Anthony Saad is president of the Organization of Arab Students, another SA club brought to the front of campus discussion since the morning of the attacks.

Saad spent most of that morning like nearly every other student at UB: glued to a television, in rapt silence. "All I could think [that morning] was, 'I hope it's not any Arabs,'" said Saad.

OAS Vice President David Abboud was interviewed by WIVB Channel 4 News for a reaction to the attacks. After describing his shock at the attacks and expressing sympathy for the victims, Abboud was edited to a single sound bite on the evening news: "I just hope they don't target us Arabs."

Saad believes the forums held since the attacks, including those by the MSA, the Jewish Student Union, and the open discussions organized by the Office of Student Affairs, have helped to undo some of the tension following the attacks.

"They've made a big difference. [People] are learning a lot about the differences between Muslims and Arabs, and about their beliefs and religions. A lot of people come up to me, thinking I'm Muslim because I look Arab."

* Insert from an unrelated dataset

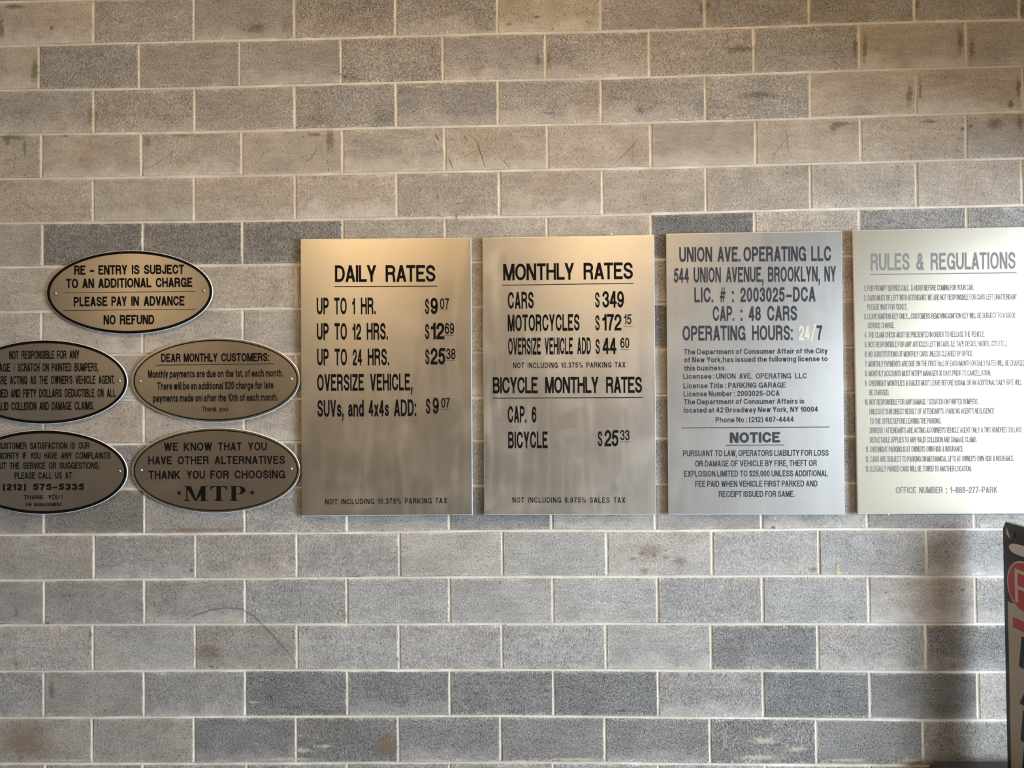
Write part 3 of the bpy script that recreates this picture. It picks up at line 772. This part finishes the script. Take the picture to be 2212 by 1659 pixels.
# --- rules sign
P = sheet_sign('rules_sign', [(1843.2, 497.6), (2231, 489.4), (2241, 1109.4), (1854, 1110.8)], M_ALU_D, .030, 'glaring whitish metal rules and regulations sign at the right end of the row')
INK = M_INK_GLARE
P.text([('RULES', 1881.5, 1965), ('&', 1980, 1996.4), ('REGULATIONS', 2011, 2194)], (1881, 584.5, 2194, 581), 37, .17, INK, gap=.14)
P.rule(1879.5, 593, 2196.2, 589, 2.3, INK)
Q = lambda v: 1840 + v / 5.946
rules = [
 ([('1.', 160, 185), ('FOR PROMPT SERVICE CALL', 202, 737), ('1', 760, 769, 6.0, -7.5), ('/', 760, 786), ('2', 774, 790, 6.0, .5), ('HOUR BEFORE COMING FOR YOUR CAR.', 808, 1567)], 629, 626.8),
 ([('2.', 158, 187), ('CARS MUST BE LEFT WITH ATTENDANT. WE ARE NOT RESPONSIBLE FOR CARS LEFT UNATTENDANT.', 203, 2130)], 649.8, 647),
 ([('PLEASE WAIT FOR TICKET.', 203, 712)], 669.7, 668.8),
 ([('3.', 160, 190), ('LEAVE IGNITION KEY ONLY.... CUSTOMERS REMOVING IGNITION KEY WILL BE SUBJECT TO A $50.00', 205, 2102)], 689.9, 687),
 ([('SERVICE CHARGE.', 208, 550)], 709.3, 708.8),
 ([('4.', 167, 193), ('THE CLAIM CHECK MUST BE PRESENTED IN ORDER TO RELEASE THE VEHICLE.', 215, 1707)], 729.7, 727.7),
 ([('5.', 167, 197), ("NOT RESPONSIBLE FOR ANY ARTICLES LEFT IN CARS. (I.E. TAPE DECKS, RADIOS, CD'S ETC.).", 213, 1997)], 750.4, 747.9),
 ([('6.', 170, 203), ('NO SUBSTITUTIONS OF MONTHLY CARS UNLESS CLEARED BY OFFICE.', 217, 1558)], 771.4, 769.7),
 ([('7.', 173, 200), ('MONTHLY PAYMENTS ARE DUE ON THE FIRST (1st.) OF EACH MONTH OR DAILY RATES WILL BE CHARGED', 215, 2228)], 792.4, 790),
 ([('8.', 172, 203), ('MONTHLY ACCOUNTS MUST NOTIFY MANAGER 30 DAYS PRIOR TO CANCELLATION.', 220, 1787)], 813.1, 811.8),
 ([('9', 173, 190), ('OVERNIGHT MONTHLIES & DAILIES MUST LEAVE BEFORE 8:00AM. OR AN ADDITIONAL DAILY RATE WILL', 220, 2187)], 834.1, 832),
 ([('BE CHARGED.', 227, 480)], 854.2, 853.9),
 ([('10.', 170, 210), ('NOT RESPONSIBLE FOR ANY DAMAGE / SCRATCH ON PAINTED BUMPERS,', 228, 1627)], 874.8, 873.5),
 ([("UNLESS IT IS IN DIRECT RESULT OF ATTENDANT'S / PARK NG AGENT'S NEGLIGENCE", 230, 1832)], 895.4, 893.7),
 ([('TO THE OFFICE BEFORE LEAVING THE PARKING.', 233, 1147)], 916, 915.2),
 ([("DRIVERS / ATTENDANTS ARE ACTING AS OWNER'S VEHICLE AGENT ONLY. A TWO HUNDRED DOLLARS", 232, 2187)], 935.9, 934.5),
 ([('DEDUCTABLE APPLIES TO ANY VALID COLLISION AND DAMAGE CLAIMS.', 233, 1610)], 956.4, 955.6),
 ([('11.', 180, 217), ("OVERNIGHT PARKING IS AT OWNER'S OWN RISK & INSURANCE.", 237, 1438)], 976.9, 975.7),
 ([('12.', 180, 220), ("CARS ARE SUBJECT TO PARKING ON MECHANICAL LIFTS AT OWNER'S OWN RISK & INSURANCE.", 243, 2088)], 998, 996.4),
 ([('13.', 180, 220), ('ILLEGALLY PARKED CARS WILL BE TOWED TO ANOTHER LOCATION.', 240, 1537)], 1019.1, 1018.3)]
for its, y0, y1 in rules:
    its = [(s[0], Q(s[1]), Q(s[2]), *s[3:]) for s in its]
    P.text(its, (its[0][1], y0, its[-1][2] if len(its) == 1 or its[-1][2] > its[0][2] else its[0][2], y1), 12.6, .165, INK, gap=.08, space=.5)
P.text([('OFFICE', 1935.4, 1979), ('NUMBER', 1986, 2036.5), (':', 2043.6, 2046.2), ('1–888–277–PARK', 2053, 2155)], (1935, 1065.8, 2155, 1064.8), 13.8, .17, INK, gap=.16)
clip(P, 1920, 1112)


# ------------------------------------------------------------------ oval plaques
def oval(name, cx, cy, rx, ry, label, border, tilt=-.006, depth=.016):
    """border: (inset px, width px) of the black line around the plate"""
    root = empty(name)
    tag(root, label, 'plaque', 'oval metal plaques left of the rate signs')
    P = Panel(root, depth)
    N = 96

    def ring(k, lift, d=0.0):
        out = []
        for i in range(N):
            a = 2 * math.pi * i / N
            x, y = (rx - k) * math.cos(a), (ry - k) * math.sin(a)
            p = wall_pt(cx + x, cy - y + x * tilt, depth)
            out.append(Vector((p.x, -depth - lift + d, p.z)))
        return out
    e = 1.1
    front = ring(e, 0); edge = ring(0, -.0012); back = ring(0, -.004); rim = ring(.2, -.0041); wallside = ring(9, -.016)
    o = mesh_obj('plate', front, [tuple(range(N))], M_STEEL, root, uvs=[(p.x, p.z) for p in front]); orient(o)
    V = front + edge + back + wallside; F = []
    for k in range(3):
        for i in range(N):
            n = (i + 1) % N
            F.append((k * N + i, k * N + n, (k + 1) * N + n, (k + 1) * N + i))
    mesh_obj('plate_edge', V, F, M_EDGE, root)
    a = ring(border[0], .0005); b = ring(border[0] + border[1], .0005)
    o = mesh_obj('border_line', a + b, [(i, (i + 1) % N, N + (i + 1) % N, N + i) for i in range(N)], M_BLACK_PAINT, root); orient(o)
    return P


OV = 'oval steel plaque '
P = oval('oval_plaque', 280, 631.4, 179.8, 90.6, 'topmost ' + OV + 'with thick black rim, about re-entry charges', (1.2, 6.0), -.008)
P.text([('RE', 160.2, 184.6), ('–', 194.3, 203.6), ('ENTRY', 212.6, 274.8), ('IS', 284.8, 301.2), ('SUBJECT', 311, 397.4)], (160, 593.7, 397, 591.8), 20.3, .20, gap=.09)
P.text([('TO', 142.8, 168.7), ('AN', 177.7, 203), ('ADDITIONAL', 212, 326.9), ('CHARGE', 336.5, 415.5)], (143, 622.8, 415, 619.9), 20.5, .20, gap=.09)
P.rule(136.5, 632.5, 421.8, 629.5, 1.2)
P.text([('PLEASE', 159.3, 232), ('PAY', 240.6, 273.9), ('IN', 283.5, 300.3), ('ADVANCE', 310.3, 398.3)], (159, 662, 398, 659.8), 20.6, .20, gap=.09)
P.rule(136.5, 670.9, 421.8, 668, 1.2)
P.text([('NO', 223.8, 249.7), ('REFUND', 259, 333.2)], (223, 701.2, 333, 700.3), 20.5, .20, gap=.09)
for q in ((119.4, 633.6), (439.8, 628.2)): screw(P.root, P.p(*q))

P = oval('oval_plaque', 95.6, 825.3, 180, 91, OV + 'cut by the left edge, about scratched bumpers', (1.2, 6.0))
for its, y0, y1 in [([('NOT', 20, 40), ('RESPONSIBLE', 46.6, 117), ('FOR', 123, 143.4), ('ANY', 150, 171)], 776, 775),
        ([('DAMAGE', -30, 22), ('/', 28.5, 31.8), ('SCRATCH', 38, 85.4), ('ON', 92, 105.5), ('PAINTED', 111.7, 154), ('BUMPERS,', 161, 212.2)], 803.2, 801.9),
        ([('ARE', -6, 15), ('ACTING', 21.4, 58.2), ('AS', 65.3, 78), ('THE', 85, 103.4), ("OWNER'S", 110, 156.4), ('VEHICLE', 163, 206), ('AGENT.', 213, 248)], 830.5, 829.2),
        ([('HUNDRED', -37, 17), ('AND', 23.4, 43.8), ('FIFTY', 50, 78.4), ('DOLLARS', 84.8, 133.4), ('DEDUCTIBLE', 140, 204), ('ON', 210.6, 224), ('ALL', 230.9, 249.7)], 859, 857.7),
        ([('VALID', -13, 18), ('COLLISION', 24.3, 78.4), ('AND', 85, 105.4), ('DAMAGE', 111.7, 154.4), ('CLAIMS.', 161.4, 202.8)], 886.8, 885.3)]:
    P.text(its, (its[0][1], y0, its[-1][2], y1), 18.1, .18, gap=.12)
screw(P.root, P.p(257.5, 823))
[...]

"This is a totally ordinary thing for us. ... A lot of people in OAS like to address this, actually," said Saad. He said the OAS had formerly been interested in founding a "political committee" to organize student relations and information, and predicts the galvanized student body that has recently formed will be successful in doing so.

"I feel the members are a lot more focused, and we'll definitely have more of this kind of thing in the future," Saad said.

"Each year, at each meeting, the attendance decreases a little. ... I feel this year, it will really climb," said Saad.

The OAS had planned a trip to Toronto for shopping, dining and dancing in a city known for its Arab population and culture. The weight of the tragedy, however, will likely prevent any celebratory activities in the near future. "When you're reading for class, or just sitting wherever, all you can think of is what's going to happen, what'll they find out next," said Saad.

The Political Science Club had planned to hold an organized debate on stem cell research for its 70 members last Monday; around 30 showed up for the discussion that took its place. Many of the club's international studies students had discussed the attacks through e-mail throughout the week, but few showed for the meeting said president Vincent Rondinelli.

"We had the meeting debate-style, asked people what they thought the U.S. should do in policy," said Rondinelli. He said the meeting was partly a clash of opposite viewpoints, with some students, including an Army reservist, "saying 'Yeah, they deserve everything they get,' others saying we shouldn't do anything. Some people were just disgusted with the whole thing and left."

"We really had planned the meeting to elect a committee chairman," added Rondinelli. "And also to get a golf tournament going for this year, we'd been working on that for awhile."